Green mulch. When we think of waste, we might reflexively think of food waste, garden waste, or weed waste. We also have space waste. Maximize every part of the garden so that all areas have an opportunity to serve as a growing site. Cover crops and green mulch build soil health and attract life. For example, buckwheat produces flowers in about 40 days, from seed to bloom. Interplanting buckwheat in unused garden spaces attracts pollinators above the soil, life below the soil, helps to pull nutrients up for surrounding plants, and then the buckwheat can be chopped-and-dropped to breakdown and build soil in place. Another seasonal example I like to use includes radishes. Radishes are quick to mature like buckwheat—ranging from 20-to-50 days—and their leaves can help protect the soil from excessive sun exposure, which helps retain moisture. You can also leave the radishes in place to flower and attract pollinators, and later to decompose in place. The radish tap root helps break up and aerate the soil, and as it decomposes it helps build soil. Turnips offer similar opportunity and benefits.

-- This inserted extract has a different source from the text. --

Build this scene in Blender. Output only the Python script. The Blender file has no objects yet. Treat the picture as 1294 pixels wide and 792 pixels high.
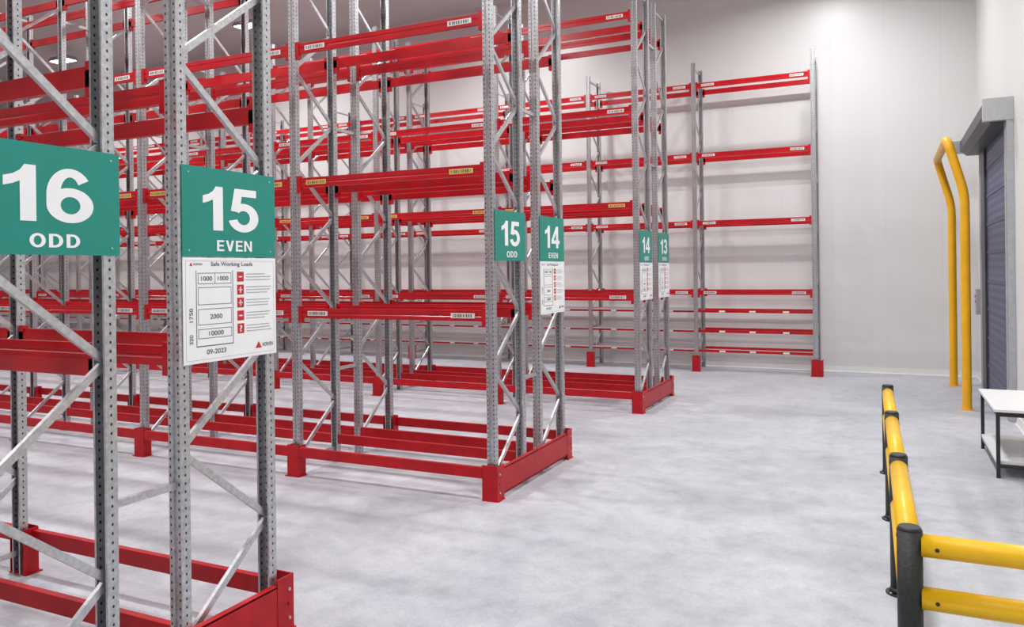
import bpy, math, random
from mathutils import Vector, Matrix
random.seed(4)
scene = bpy.context.scene
col = scene.collection

# ------------------------------------------------------------------ materials
def nodes_of(m):
    m.use_nodes = True
    nt = m.node_tree
    return nt, nt.nodes, nt.links, nt.nodes["Principled BSDF"]

def simple_mat(name, rgb, rough=0.5, metal=0.0, var=0.06, scale=6.0, bump=0.0, spec=0.5, coat=0.0):
    m = bpy.data.materials.new(name)
    nt, N, L, b = nodes_of(m)
    tc = N.new("ShaderNodeTexCoord")
    no = N.new("ShaderNodeTexNoise"); no.inputs["Scale"].default_value = scale; no.inputs["Detail"].default_value = 4
    L.new(tc.outputs["Object"], no.inputs["Vector"])
    cr = N.new("ShaderNodeValToRGB")
    cr.color_ramp.elements[0].position = 0.3; cr.color_ramp.elements[1].position = 0.7
    cr.color_ramp.elements[0].color = (*[c*(1-var) for c in rgb], 1)
    cr.color_ramp.elements[1].color = (*[min(1, c*(1+var)) for c in rgb], 1)
    L.new(no.outputs["Fac"], cr.inputs["Fac"]); L.new(cr.outputs["Color"], b.inputs["Base Color"])
    b.inputs["Roughness"].default_value = rough
    b.inputs["Metallic"].default_value = metal
    b.inputs["Specular IOR Level"].default_value = spec
    b.inputs["Coat Weight"].default_value = coat
    if bump:
        bp = N.new("ShaderNodeBump"); bp.inputs["Strength"].default_value = bump; bp.inputs["Distance"].default_value = 0.01
        L.new(no.outputs["Fac"], bp.inputs["Height"]); L.new(bp.outputs["Normal"], b.inputs["Normal"])
    return m

M_red = simple_mat("red_powder_coat", (0.48, 0.006, 0.012), 0.25, var=0.14, scale=3, spec=0.45)
M_redd = simple_mat("red_guard_paint", (0.44, 0.006, 0.012), 0.38, var=0.15, scale=8, spec=0.3)
M_galv = simple_mat("galvanised_steel", (0.56, 0.57, 0.58), 0.34, metal=0.8, var=0.16, scale=40)
M_lab_w = simple_mat("label_white", (0.8, 0.8, 0.76), 0.5)
M_lab_y = simple_mat("label_yellow", (0.8, 0.55, 0.12), 0.5)
M_black = simple_mat("black_plastic", (0.018, 0.02, 0.019), 0.5, var=0.4, scale=60, bump=0.3)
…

Pound for pound, leaves can do more to improve your garden than any lawn or garden product available. And they are free…” --NC Cooperative Extension
Leaves. If your growing space doesn’t have access to leaves, consider collecting them from someone you know or connecting with a community leaf pick-up service. Part of a permaculture mindset is mimicking nature. In a woodland setting, leaves fall and protect the soil surface, then decay and return to the soil. Permaculturist Andrew Millison stresses that we can control succession. We can speed up processes with proper management. Acquiring leaves and allowing them to compost creates what’s called leaf mold or leaf mulch. This can be applied to the soil surface, worked into the soil, or used in compost teas. According to the NC Cooperative Extension, “leaf mulch is rich in calcium, potassium, and magnesium essential for vegetables and other plants. As leaves decompose, they slowly release nutrients and micronutrients into the soil that are not normally found in commercial fertilizers.”

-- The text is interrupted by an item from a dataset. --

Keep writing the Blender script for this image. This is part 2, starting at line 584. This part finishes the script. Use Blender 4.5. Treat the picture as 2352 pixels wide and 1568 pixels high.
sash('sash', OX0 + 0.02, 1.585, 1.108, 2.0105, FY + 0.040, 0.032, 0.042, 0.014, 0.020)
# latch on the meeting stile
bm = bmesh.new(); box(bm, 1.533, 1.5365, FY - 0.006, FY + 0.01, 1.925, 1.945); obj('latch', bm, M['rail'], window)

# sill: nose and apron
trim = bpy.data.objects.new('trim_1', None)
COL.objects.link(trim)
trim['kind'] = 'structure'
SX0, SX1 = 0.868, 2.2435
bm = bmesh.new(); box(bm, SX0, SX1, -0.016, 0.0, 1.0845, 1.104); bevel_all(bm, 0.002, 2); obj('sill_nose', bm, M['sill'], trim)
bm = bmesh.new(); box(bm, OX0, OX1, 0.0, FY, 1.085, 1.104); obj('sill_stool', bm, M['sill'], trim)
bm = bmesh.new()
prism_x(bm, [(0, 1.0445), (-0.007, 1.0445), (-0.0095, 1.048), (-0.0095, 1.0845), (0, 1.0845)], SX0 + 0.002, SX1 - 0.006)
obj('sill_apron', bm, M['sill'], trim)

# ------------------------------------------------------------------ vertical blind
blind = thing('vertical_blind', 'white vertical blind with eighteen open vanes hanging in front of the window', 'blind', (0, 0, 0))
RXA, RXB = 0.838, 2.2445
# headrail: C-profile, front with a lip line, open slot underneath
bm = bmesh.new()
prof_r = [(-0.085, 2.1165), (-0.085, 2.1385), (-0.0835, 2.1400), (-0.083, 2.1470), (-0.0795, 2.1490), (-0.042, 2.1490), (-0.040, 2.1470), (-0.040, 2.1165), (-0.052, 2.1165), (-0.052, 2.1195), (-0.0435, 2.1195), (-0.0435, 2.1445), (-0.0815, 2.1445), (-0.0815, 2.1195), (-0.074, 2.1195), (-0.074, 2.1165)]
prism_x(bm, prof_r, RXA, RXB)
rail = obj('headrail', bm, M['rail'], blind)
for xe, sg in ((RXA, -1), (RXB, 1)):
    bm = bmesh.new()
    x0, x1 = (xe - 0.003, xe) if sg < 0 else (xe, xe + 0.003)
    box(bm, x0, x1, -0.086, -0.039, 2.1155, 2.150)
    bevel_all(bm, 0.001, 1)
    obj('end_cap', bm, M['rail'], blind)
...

Compost teas. Whether brewed from a general compost bin or a worm compost bin, compost teas stretch the potential application areas enormously. The amount of compost needed to mulch a single plant can support creating several gallons of compost tea, which can then fertilize a large garden area, and further fertilize an even larger growing space when applied as a foliar spray. According to THE PLANT PATHOLOGY JOURNAL, aerated compost teas have a positive impact on foliage and root growth, depending on the plant and the materials brewed. Aerated compost teas help reduce water table pollution while improving soil porosity.
All of these efforts help put materials to work that would otherwise get wasted. A metaphor that I like to use is that I feel like I’m in the kitchen looking at all of the ingredients for baking a cake laid out on the counter. Why not use them?